While Indiana is continuing to refine requirements for its 836 unique job classifications, it has a job profile for each, with the competencies necessary based on conversations with agencies. The state has a competency library, which also includes interview questions that can help to assess a candidate’s abilities.
Brown says that he’s learned that a critical need in a competency-based system is flexibility and the ability to accept that for individual jobs, the skills and attributes needed can be adjusted. Two other critical points, he says, are that “stakeholder involvement is critical” and “you have to be somewhat adaptive or else it’s just not going to get you the results you want because you aren’t getting the right people for the job.”
Barriers to Change
Even though many elected officials have enthusiastically pushed toward a new approach to hiring, changing HR practices is easier said than done.
“You’re having to train hiring managers to look for skills rather than degrees,” says Leslie Scott, executive director of the National Association of State Personnel Executives. “You need the tools and resources.”
Adds de Castillo, “Most people evaluate others based on the way they were evaluated. So, it is a huge cultural issue.”
Decisions about which jobs genuinely require college degrees are difficult to make and can even spark controversy and pushback from people who believe that the jobs they hold require advanced levels of education. At the end of 2023, for example, the Montana State Library Commission outraged many state library directors when it voted to reduce the requirement for larger Montana city library directors to have master’s degrees. That action was regarded as “subversive,” according to a letter submitted to the commission by a group of unhappy directors.
Executive orders and legislation are only a first step. “It doesn’t change the mindset of the hiring manager,” says Scott.
Concerns about issues of fairness in hiring can also be a challenge. Civil service systems have used point-based systems in the past that are aimed at ensuring equitable treatment of job candidates. There’s a sense of security that this kind of automatic approach can help ensure that the hiring process is devoid of the kind of human evaluations that may introduce biases.

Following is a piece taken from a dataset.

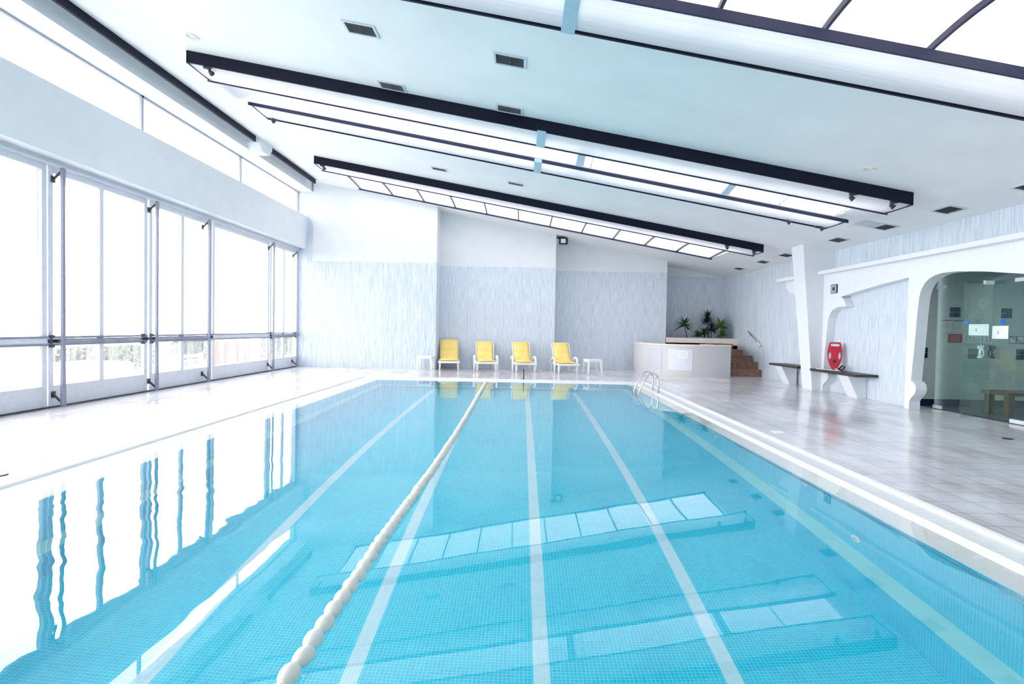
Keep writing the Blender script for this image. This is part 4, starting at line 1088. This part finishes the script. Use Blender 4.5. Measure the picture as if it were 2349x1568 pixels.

But new hiring and promotion criteria potentially introduce more subjective decision-making based on interviews that determine such attributes as adaptability, curiosity or empathy—qualities that managers often say they most desire. As one state HR director asks, “What steps do I have to take to make sure that I can defend the selection I’ve made if I’ve identified someone as the best person for this agency and they don’t have a degree and someone else does?”
Changing rules, processes and agency culture can be slow, particularly in a state like Washington with decentralized HR administration. “We just started to work on helping agencies figure out how they’re going to implement this,” says Sue Richards, workforce research and performance manager in the state Office of Financial Management. “Change is scary,” she says, “I think employees themselves might be thinking, ‘Does this mean that I’m not going to be qualified for my job.’”
Still, it’s clear that change is coming, and that it can benefit both governments in need of capable workers and individuals who can prove they can do a superior job without having to demonstrate their value with credentials that aren’t necessary.